» YOUR INSTRUCTIONS
Scan the data below for the string "scene". Copy every line where it appears.

» SOURCE MATERIAL
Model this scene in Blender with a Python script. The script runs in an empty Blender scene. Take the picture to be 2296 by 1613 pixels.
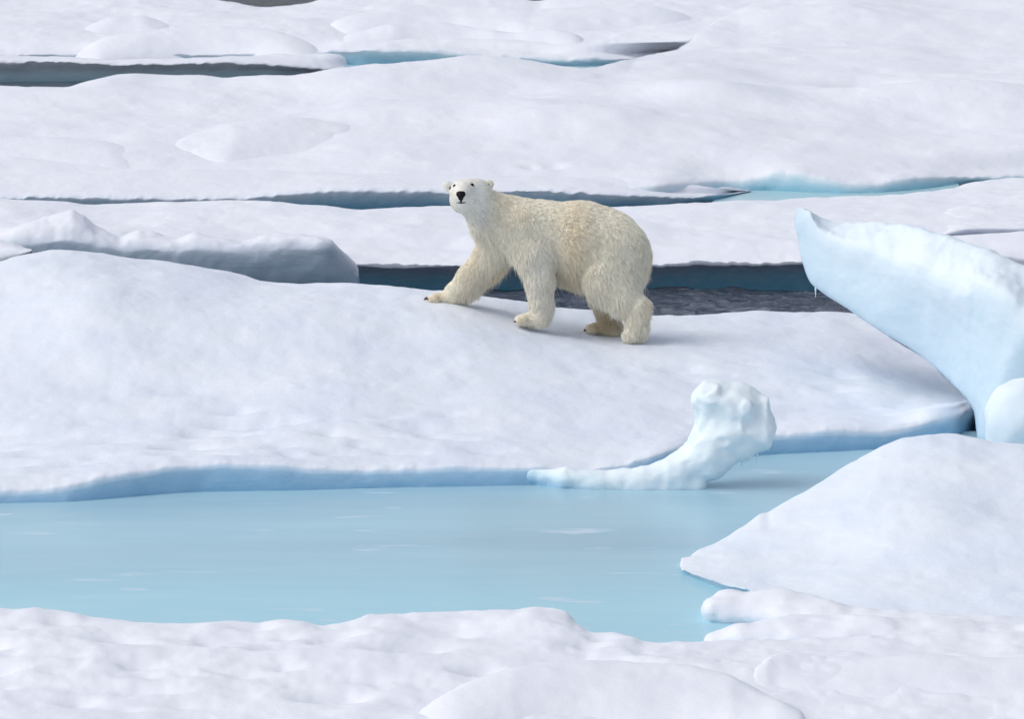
import bpy, math
import numpy as np
from mathutils import Vector, kdtree
rng = np.random.default_rng(7)
S = bpy.context.scene
COL = S.collection
# ------------------------------------------------------------------ camera
CAMZ = 9.0; PITCH = math.radians(8.5); F = 13500.0; PW = 2296.0; PH = 1613.0
cd = bpy.data.cameras.new('camera'); cam = bpy.data.objects.new('camera', cd); COL.objects.link(cam)
cam.location = (0, 0, CAMZ); cam.rotation_euler = (math.pi/2 - PITCH, 0, 0)
cd.sensor_width = 36.0; cd.lens = 36.0*F/PW; cd.clip_start = 1.0; cd.clip_end = 6000
cd.dof.use_dof = True; cd.dof.focus_distance = 58.0; cd.dof.aperture_fstop = 7.0
S.camera = cam
# ------------------------------------------------------------------ sky, sun, exposure
SUN_EL, SUN_AZ = 50.0, -105.0      # azimuth from +Y (away from the camera) towards +X
w = bpy.data.worlds.new('World'); S.world = w; w.use_nodes = True
nt = w.node_tree; nt.nodes.clear()
sky = nt.nodes.new('ShaderNodeTexSky'); sky.sky_type = 'NISHITA'; sky.sun_disc = False
sky.sun_elevation = math.radians(SUN_EL); sky.sun_rotation = math.radians(SUN_AZ)
sky.air_density = 1.0; sky.dust_density = 3.0; sky.ozone_density = 1.0
hs = nt.nodes.new('ShaderNodeHueSaturation'); hs.inputs['Saturation'].default_value = 0.50
bg = nt.nodes.new('ShaderNodeBackground'); bg.inputs['Strength'].default_value = 0.15
wo = nt.nodes.new('ShaderNodeOutputWorld')
nt.links.new(sky.outputs[0], hs.inputs['Color']); nt.links.new(hs.outputs[0], bg.inputs[0]); nt.links.new(bg.outputs[0], wo.inputs[0])
sd = bpy.data.lights.new('sun', 'SUN'); sd.energy = 0.6; sd.angle = math.radians(50); sd.color = (1.0, 0.975, 0.95)
sun = bpy.data.objects.new('sun', sd); COL.objects.link(sun)
_az, _el = math.radians(SUN_AZ), math.radians(SUN_EL)
sdir = Vector((math.sin(_az)*math.cos(_el), math.cos(_az)*math.cos(_el), math.sin(_el)))
sun.rotation_euler = sdir.to_track_quat('Z', 'Y').to_euler()
S.view_settings.view_transform = 'Standard'; S.view_settings.look = 'None'; S.view_settings.gamma = 1.0
S.view_settings.exposure = 0.09
S.render.resolution_x = 1024; S.render.resolution_y = 720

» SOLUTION
Model this scene in Blender with a Python script. The script runs in an empty Blender scene. Take the picture to be 2296 by 1613 pixels.
S = bpy.context.scene